J: How is the AIJP program going?
M: Tough because of the amount of reading, writing and kanji but it goes at a slower pace than SILAC. The teachers seem to be more aware of your strengths and weaknesses. I had a 10 minute interview with my teacher about my aims, goals etc. Maybe it's because you are studying for a longer period of time, so they get to know you a bit better than the SILAC teachers do. If the pace of AIJP was the same as SILAC I'd be stuffed!

J: Why did you choose Yamasa over all the schools in Tokyo that were much closeer to where you lived?
M: A number of reasons. Yamasa seemed well established, the web site was of course a factor. I researched a number of other schools but they didn't have all the things that Yamasa offered, such as accommodation - it was almost like booking a package holiday. The courses were flexible enough to fit into the time frame that I had and the rent in Tokyo was too high for me stay where I was living if I wasn't working. Coming to Yamasa didn't involve looking for a new apartment, key money and so on. On top of this I wanted to go somewhere new.

J: Are you happy with Residence L where you're staying?
M: It's great. Totally different to where I was living in Ebisu. Near where I lived in Tokyo I could go out for a drink until 2:00am, 7 days a week if I wanted to. Here in Okazaki it is incredibly quiet. It reminds me of a small village in England. It took about a month for me to realize that there's not very much to do in Okazaki though!
J: And your thoughts on Okazaki as a city?
M: It's a good place to study. It's not a big city but it's not the countryside either - it's something in between. It's fine for the 6 months I will be studying but I couldn't stay here for a long period of time without a car.

J: You climbed Mt. Fuji with other students from Yamasa recently, did you enjoy it?
M: Yeh, it was an excellent trip. I was totally exhausted afterwards.
J: Would you do it again?
M: No!

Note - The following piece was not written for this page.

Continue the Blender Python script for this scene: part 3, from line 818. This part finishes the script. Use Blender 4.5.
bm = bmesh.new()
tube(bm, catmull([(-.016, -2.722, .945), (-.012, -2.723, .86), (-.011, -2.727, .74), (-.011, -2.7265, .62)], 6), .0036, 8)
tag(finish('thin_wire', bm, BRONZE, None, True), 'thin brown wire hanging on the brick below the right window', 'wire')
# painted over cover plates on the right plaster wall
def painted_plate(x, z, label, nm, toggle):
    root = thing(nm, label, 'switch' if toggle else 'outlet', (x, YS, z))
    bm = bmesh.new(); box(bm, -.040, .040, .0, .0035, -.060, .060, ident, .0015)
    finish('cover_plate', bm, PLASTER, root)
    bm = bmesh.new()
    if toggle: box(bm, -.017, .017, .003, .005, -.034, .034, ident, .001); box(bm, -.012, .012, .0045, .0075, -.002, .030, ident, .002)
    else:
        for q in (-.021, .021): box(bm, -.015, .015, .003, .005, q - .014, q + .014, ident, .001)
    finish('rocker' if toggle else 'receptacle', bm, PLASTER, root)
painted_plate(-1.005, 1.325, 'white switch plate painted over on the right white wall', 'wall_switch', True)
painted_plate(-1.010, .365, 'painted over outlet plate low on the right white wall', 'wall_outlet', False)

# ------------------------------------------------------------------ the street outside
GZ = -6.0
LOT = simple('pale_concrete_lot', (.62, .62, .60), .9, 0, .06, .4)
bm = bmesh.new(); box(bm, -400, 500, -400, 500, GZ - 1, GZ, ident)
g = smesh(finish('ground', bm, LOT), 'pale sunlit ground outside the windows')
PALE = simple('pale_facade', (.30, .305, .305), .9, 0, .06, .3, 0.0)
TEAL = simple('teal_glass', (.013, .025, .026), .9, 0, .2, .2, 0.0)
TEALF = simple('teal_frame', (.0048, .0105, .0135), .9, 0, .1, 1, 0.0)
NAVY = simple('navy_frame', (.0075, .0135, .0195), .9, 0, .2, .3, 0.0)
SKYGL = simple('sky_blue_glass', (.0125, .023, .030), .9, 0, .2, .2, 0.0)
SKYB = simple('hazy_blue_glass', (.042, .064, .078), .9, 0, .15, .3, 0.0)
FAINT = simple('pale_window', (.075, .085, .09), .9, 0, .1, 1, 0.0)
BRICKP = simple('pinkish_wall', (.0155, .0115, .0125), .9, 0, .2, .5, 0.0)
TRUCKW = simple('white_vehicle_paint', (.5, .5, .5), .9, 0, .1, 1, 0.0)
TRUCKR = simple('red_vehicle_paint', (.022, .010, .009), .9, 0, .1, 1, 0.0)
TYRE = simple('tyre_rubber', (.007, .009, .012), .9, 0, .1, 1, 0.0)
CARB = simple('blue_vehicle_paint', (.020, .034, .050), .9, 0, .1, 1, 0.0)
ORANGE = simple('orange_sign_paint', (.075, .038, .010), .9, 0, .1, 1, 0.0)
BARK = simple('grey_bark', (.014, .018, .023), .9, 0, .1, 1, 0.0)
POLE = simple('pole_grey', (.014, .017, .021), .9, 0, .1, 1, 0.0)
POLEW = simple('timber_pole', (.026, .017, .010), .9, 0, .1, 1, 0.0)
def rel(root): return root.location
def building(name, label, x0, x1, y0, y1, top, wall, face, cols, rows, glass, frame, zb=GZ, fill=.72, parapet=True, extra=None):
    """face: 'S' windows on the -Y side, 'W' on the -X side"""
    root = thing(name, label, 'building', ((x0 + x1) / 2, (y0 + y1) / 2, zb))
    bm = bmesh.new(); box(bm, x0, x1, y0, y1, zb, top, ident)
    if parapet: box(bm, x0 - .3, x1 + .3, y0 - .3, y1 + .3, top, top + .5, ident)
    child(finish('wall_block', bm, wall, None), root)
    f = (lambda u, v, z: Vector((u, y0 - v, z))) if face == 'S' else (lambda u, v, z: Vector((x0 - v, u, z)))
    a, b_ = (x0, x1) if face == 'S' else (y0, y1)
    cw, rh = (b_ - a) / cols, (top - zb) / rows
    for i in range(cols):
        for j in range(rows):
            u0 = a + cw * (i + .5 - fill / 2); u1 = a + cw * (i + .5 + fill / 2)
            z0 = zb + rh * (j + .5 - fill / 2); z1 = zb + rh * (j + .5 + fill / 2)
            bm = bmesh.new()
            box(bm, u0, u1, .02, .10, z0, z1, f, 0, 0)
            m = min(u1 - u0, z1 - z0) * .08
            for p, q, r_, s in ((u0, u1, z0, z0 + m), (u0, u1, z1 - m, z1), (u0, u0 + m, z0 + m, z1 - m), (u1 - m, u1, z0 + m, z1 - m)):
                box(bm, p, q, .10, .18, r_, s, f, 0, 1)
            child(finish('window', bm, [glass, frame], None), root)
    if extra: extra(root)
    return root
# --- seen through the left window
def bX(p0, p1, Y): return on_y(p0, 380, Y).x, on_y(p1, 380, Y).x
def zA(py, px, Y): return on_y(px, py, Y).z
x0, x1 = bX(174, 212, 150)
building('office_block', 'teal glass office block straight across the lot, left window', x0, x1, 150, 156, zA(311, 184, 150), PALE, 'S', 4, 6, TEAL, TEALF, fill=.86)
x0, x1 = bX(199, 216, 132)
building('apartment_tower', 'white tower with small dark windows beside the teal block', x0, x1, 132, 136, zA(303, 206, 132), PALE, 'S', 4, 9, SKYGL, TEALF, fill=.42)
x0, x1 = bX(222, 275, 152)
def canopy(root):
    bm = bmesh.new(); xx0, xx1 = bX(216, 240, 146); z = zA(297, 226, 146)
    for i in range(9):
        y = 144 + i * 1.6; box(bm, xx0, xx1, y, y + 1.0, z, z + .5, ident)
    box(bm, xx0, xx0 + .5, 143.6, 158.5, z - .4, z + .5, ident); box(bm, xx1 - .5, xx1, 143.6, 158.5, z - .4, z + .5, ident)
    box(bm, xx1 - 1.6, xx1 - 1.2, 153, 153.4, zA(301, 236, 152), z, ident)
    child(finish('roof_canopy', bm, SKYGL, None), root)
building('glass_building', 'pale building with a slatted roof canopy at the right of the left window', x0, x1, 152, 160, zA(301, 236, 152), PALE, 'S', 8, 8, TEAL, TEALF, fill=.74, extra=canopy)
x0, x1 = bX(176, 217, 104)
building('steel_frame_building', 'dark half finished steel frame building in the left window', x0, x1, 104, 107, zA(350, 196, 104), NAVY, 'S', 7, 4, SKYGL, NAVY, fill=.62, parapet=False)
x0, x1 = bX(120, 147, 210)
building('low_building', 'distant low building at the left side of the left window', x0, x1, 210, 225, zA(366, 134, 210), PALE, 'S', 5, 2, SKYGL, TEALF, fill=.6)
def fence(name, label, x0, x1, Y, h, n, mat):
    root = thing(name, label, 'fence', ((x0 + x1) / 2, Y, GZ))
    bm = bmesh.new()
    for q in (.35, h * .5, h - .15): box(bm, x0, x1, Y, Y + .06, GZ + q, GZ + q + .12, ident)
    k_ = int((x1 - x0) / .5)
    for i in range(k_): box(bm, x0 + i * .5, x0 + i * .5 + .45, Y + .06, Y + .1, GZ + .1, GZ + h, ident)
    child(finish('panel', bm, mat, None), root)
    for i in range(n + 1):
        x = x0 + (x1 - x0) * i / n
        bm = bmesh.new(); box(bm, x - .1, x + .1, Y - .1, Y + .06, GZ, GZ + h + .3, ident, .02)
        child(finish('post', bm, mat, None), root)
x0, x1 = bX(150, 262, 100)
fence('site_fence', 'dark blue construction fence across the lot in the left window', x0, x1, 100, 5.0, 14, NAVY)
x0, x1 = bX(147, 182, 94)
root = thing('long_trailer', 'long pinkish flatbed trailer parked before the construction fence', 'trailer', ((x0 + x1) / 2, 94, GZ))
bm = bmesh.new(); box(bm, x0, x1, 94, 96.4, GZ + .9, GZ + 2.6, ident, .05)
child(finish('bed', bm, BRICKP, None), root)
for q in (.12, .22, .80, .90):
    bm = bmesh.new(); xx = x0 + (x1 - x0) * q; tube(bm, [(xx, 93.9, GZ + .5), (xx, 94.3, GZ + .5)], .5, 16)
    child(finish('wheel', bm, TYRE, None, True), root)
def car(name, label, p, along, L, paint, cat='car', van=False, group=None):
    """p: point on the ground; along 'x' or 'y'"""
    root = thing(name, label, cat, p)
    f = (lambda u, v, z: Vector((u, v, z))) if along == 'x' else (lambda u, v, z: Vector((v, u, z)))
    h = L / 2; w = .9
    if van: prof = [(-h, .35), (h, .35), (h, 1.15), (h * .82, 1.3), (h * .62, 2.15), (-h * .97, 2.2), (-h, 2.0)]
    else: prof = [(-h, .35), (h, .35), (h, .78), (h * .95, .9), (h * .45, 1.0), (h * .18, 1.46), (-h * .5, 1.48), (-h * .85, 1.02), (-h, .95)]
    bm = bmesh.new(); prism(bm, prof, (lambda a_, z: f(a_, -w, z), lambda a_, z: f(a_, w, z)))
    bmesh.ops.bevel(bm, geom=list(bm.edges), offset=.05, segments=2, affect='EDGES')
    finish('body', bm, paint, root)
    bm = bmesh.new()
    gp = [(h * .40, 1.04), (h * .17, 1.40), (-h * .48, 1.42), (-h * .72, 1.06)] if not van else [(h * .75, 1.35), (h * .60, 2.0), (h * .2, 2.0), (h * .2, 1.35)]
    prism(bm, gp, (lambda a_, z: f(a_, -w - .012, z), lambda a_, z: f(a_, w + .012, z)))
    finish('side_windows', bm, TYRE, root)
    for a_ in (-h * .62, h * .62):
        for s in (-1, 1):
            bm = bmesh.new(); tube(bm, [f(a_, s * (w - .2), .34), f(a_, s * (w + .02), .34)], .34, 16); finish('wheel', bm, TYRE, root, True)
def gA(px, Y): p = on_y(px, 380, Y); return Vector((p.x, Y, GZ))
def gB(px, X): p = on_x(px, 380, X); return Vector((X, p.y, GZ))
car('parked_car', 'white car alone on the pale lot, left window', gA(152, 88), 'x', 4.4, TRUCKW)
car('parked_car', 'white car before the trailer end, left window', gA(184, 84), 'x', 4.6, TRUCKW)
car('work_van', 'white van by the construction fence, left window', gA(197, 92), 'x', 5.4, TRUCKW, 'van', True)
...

Would you let someone hit your legs with a baseball bat?

J: I agree with you. And finally, any message or advice for people coming to study at Yamasa?
M: First of all bring very little with you. If you're going to join SILAC buy the books before you come and learn the vocabulary. If you're going into AIJP then learn kanji. And last of all get involved; you only get out what you put in.